Requirements =
Retype the material below. Keep every word exactly as it is.
══ Raw data
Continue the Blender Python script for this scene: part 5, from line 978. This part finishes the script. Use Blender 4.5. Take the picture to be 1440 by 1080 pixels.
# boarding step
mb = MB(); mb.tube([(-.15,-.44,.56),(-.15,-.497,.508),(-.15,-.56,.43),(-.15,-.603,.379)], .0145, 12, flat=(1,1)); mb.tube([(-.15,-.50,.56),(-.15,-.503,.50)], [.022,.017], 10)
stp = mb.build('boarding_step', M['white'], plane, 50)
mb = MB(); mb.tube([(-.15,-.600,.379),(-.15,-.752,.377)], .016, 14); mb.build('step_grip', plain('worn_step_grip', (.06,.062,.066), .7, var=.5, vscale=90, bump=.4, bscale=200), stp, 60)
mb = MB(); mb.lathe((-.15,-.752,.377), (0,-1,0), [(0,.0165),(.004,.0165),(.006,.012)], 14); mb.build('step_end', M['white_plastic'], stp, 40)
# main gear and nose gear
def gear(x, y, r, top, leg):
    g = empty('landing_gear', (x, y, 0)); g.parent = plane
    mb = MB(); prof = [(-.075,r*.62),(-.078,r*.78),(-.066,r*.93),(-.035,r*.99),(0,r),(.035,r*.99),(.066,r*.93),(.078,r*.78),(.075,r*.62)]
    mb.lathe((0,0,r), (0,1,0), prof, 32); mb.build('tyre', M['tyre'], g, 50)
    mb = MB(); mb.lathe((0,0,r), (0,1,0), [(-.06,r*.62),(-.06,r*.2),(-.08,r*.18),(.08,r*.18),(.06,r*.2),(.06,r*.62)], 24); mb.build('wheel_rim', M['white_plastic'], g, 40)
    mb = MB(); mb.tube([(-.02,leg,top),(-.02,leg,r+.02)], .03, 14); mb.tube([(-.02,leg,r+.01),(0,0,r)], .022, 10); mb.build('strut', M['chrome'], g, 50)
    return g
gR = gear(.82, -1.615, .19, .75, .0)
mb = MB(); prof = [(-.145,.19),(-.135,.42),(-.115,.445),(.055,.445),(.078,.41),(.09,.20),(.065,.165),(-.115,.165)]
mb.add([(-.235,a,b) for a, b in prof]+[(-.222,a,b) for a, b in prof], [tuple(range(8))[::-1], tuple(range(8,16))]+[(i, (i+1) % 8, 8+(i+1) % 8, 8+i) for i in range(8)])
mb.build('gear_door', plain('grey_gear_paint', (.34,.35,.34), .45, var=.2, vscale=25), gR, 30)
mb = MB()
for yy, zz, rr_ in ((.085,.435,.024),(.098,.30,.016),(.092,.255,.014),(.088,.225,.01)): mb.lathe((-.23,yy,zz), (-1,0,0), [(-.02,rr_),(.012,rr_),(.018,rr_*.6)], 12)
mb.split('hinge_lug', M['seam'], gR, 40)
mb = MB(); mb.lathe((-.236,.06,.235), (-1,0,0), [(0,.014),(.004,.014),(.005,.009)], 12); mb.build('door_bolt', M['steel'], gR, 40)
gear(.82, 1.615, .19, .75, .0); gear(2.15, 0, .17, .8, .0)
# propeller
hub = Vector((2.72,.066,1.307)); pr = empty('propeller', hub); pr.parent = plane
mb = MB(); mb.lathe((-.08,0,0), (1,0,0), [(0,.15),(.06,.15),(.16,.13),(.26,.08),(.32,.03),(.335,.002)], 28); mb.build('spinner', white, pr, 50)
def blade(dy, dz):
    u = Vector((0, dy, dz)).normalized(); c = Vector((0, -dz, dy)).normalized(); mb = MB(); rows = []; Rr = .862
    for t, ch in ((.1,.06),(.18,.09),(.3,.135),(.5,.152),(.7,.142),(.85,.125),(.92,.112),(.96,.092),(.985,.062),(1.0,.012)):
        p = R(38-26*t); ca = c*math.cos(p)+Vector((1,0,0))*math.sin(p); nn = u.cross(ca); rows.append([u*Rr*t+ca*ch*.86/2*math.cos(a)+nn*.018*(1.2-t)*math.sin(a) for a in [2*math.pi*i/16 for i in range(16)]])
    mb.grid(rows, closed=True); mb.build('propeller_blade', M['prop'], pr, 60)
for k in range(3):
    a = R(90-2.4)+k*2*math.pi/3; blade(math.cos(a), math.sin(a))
════
Task result =
Continue the Blender Python script for this scene: part 5, from line 978. This part finishes the script. Use Blender 4.5. Take the picture to be 1440 by 1080 pixels.
# boarding step
mb = MB(); mb.tube([(-.15,-.44,.56),(-.15,-.497,.508),(-.15,-.56,.43),(-.15,-.603,.379)], .0145, 12, flat=(1,1)); mb.tube([(-.15,-.50,.56),(-.15,-.503,.50)], [.022,.017], 10)
stp = mb.build('boarding_step', M['white'], plane, 50)
mb = MB(); mb.tube([(-.15,-.600,.379),(-.15,-.752,.377)], .016, 14); mb.build('step_grip', plain('worn_step_grip', (.06,.062,.066), .7, var=.5, vscale=90, bump=.4, bscale=200), stp, 60)
mb = MB(); mb.lathe((-.15,-.752,.377), (0,-1,0), [(0,.0165),(.004,.0165),(.006,.012)], 14); mb.build('step_end', M['white_plastic'], stp, 40)
# main gear and nose gear
def gear(x, y, r, top, leg):
    g = empty('landing_gear', (x, y, 0)); g.parent = plane
    mb = MB(); prof = [(-.075,r*.62),(-.078,r*.78),(-.066,r*.93),(-.035,r*.99),(0,r),(.035,r*.99),(.066,r*.93),(.078,r*.78),(.075,r*.62)]
    mb.lathe((0,0,r), (0,1,0), prof, 32); mb.build('tyre', M['tyre'], g, 50)
    mb = MB(); mb.lathe((0,0,r), (0,1,0), [(-.06,r*.62),(-.06,r*.2),(-.08,r*.18),(.08,r*.18),(.06,r*.2),(.06,r*.62)], 24); mb.build('wheel_rim', M['white_plastic'], g, 40)
    mb = MB(); mb.tube([(-.02,leg,top),(-.02,leg,r+.02)], .03, 14); mb.tube([(-.02,leg,r+.01),(0,0,r)], .022, 10); mb.build('strut', M['chrome'], g, 50)
    return g
gR = gear(.82, -1.615, .19, .75, .0)
mb = MB(); prof = [(-.145,.19),(-.135,.42),(-.115,.445),(.055,.445),(.078,.41),(.09,.20),(.065,.165),(-.115,.165)]
mb.add([(-.235,a,b) for a, b in prof]+[(-.222,a,b) for a, b in prof], [tuple(range(8))[::-1], tuple(range(8,16))]+[(i, (i+1) % 8, 8+(i+1) % 8, 8+i) for i in range(8)])
mb.build('gear_door', plain('grey_gear_paint', (.34,.35,.34), .45, var=.2, vscale=25), gR, 30)
mb = MB()
for yy, zz, rr_ in ((.085,.435,.024),(.098,.30,.016),(.092,.255,.014),(.088,.225,.01)): mb.lathe((-.23,yy,zz), (-1,0,0), [(-.02,rr_),(.012,rr_),(.018,rr_*.6)], 12)
mb.split('hinge_lug', M['seam'], gR, 40)
mb = MB(); mb.lathe((-.236,.06,.235), (-1,0,0), [(0,.014),(.004,.014),(.005,.009)], 12); mb.build('door_bolt', M['steel'], gR, 40)
gear(.82, 1.615, .19, .75, .0); gear(2.15, 0, .17, .8, .0)
# propeller
hub = Vector((2.72,.066,1.307)); pr = empty('propeller', hub); pr.parent = plane
mb = MB(); mb.lathe((-.08,0,0), (1,0,0), [(0,.15),(.06,.15),(.16,.13),(.26,.08),(.32,.03),(.335,.002)], 28); mb.build('spinner', white, pr, 50)
def blade(dy, dz):
    u = Vector((0, dy, dz)).normalized(); c = Vector((0, -dz, dy)).normalized(); mb = MB(); rows = []; Rr = .862
    for t, ch in ((.1,.06),(.18,.09),(.3,.135),(.5,.152),(.7,.142),(.85,.125),(.92,.112),(.96,.092),(.985,.062),(1.0,.012)):
        p = R(38-26*t); ca = c*math.cos(p)+Vector((1,0,0))*math.sin(p); nn = u.cross(ca); rows.append([u*Rr*t+ca*ch*.86/2*math.cos(a)+nn*.018*(1.2-t)*math.sin(a) for a in [2*math.pi*i/16 for i in range(16)]])
    mb.grid(rows, closed=True); mb.build('propeller_blade', M['prop'], pr, 60)
for k in range(3):
    a = R(90-2.4)+k*2*math.pi/3; blade(math.cos(a), math.sin(a))